Pronouncing on the recent surge of foreign recruitment of skilled Guyanese professionals, Dr. Westford said Government is making checks into the legality of this phenomenon.
The migration of skilled professionals, she said, has intensified this year. “Initially we saw those professionals leaving the country. Now it has intensified (to the point) where those countries are sending persons to recruit (Guyanese).”
Even though Government is checking into this “brain drain” of skilled Guyanese, she noted, this would not stop the flight. But a programme of managed migration is being speculated.
“What my Ministry is actually looking at is seriously formulating methods by which the country can gain from this type.”
This foreign recruitment is not unique to Guyana, but occurs in all Third World countries, Dr. Westford said.
“We are looking (at having) negotiations with these countries which are recruiting our skills to see how we can work out a package where we can train persons for them. So that we will know that every two or three years how many professionals they will need and we will then do that based on some arrangement. We will know they will not take more than 100, so if we train 300, at least we will have 200 to buffer our system,” the Minister explained.
Meanwhile, Dr. Westford revealed that her Ministry is looking at ways of improving terms of employment for professionals, especially educated professionals. These include salaries, allowances and other benefits.

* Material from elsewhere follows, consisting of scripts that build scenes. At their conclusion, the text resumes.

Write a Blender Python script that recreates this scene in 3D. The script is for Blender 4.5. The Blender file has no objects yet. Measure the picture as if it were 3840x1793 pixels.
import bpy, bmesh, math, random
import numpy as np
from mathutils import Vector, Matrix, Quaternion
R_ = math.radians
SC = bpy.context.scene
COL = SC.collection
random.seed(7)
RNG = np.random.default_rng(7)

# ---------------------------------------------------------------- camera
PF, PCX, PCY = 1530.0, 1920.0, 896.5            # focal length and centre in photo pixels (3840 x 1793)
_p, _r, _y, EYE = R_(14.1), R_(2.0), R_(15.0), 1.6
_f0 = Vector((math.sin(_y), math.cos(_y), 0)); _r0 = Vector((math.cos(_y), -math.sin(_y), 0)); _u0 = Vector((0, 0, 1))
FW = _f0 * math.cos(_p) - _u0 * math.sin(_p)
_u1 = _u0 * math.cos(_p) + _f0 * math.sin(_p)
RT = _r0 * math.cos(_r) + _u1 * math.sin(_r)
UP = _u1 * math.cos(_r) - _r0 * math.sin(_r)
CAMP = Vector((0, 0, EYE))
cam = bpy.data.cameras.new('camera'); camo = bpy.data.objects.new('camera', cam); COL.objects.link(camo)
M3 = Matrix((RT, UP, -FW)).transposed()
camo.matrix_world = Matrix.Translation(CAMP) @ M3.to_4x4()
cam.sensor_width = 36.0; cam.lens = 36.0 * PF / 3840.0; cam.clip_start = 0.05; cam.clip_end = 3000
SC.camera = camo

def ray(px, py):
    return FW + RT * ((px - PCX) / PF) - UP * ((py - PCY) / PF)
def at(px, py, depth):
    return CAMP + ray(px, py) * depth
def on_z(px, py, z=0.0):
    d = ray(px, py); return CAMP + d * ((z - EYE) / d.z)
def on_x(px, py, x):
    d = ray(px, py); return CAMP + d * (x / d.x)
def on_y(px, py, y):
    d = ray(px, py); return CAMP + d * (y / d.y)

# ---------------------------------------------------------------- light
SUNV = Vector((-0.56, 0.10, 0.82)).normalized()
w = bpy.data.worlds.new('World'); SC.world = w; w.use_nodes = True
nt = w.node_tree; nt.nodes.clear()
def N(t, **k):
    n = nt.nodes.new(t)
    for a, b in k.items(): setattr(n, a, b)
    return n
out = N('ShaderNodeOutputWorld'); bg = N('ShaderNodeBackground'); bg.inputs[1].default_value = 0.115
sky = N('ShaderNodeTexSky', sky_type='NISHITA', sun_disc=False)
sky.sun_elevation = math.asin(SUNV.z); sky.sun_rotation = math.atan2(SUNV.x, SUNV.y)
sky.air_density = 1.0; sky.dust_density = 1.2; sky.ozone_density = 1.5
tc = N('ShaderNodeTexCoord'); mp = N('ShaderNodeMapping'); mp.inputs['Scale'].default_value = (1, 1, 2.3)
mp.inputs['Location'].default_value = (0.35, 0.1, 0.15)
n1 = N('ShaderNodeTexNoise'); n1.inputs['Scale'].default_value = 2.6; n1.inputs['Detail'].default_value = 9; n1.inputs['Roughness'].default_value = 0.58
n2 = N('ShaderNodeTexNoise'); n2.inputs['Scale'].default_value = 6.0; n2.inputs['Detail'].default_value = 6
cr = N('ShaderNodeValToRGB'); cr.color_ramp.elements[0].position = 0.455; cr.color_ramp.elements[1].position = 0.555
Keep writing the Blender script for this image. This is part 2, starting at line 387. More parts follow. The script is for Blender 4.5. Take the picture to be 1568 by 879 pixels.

The Minister admitted that because of the economic state of the country, remuneration cannot be matched with those of developed countries. But she expressed the hope that a sense of patriotism would dissuade some professionals from migrating.
“Most of those persons have been trained with tax-payers’ money, (and we hope) that they would consider Guyana’s circumstances,” Dr. Westford appealed.
Penalties are in place for persons who break scholarship contracts but the Minister noted that in some instances these are bypassed. While some professionals pay the price of breaking their contracts, this is not what Government requires. Those payments cannot compensate for the loss of skills, Dr. Westford emphasised.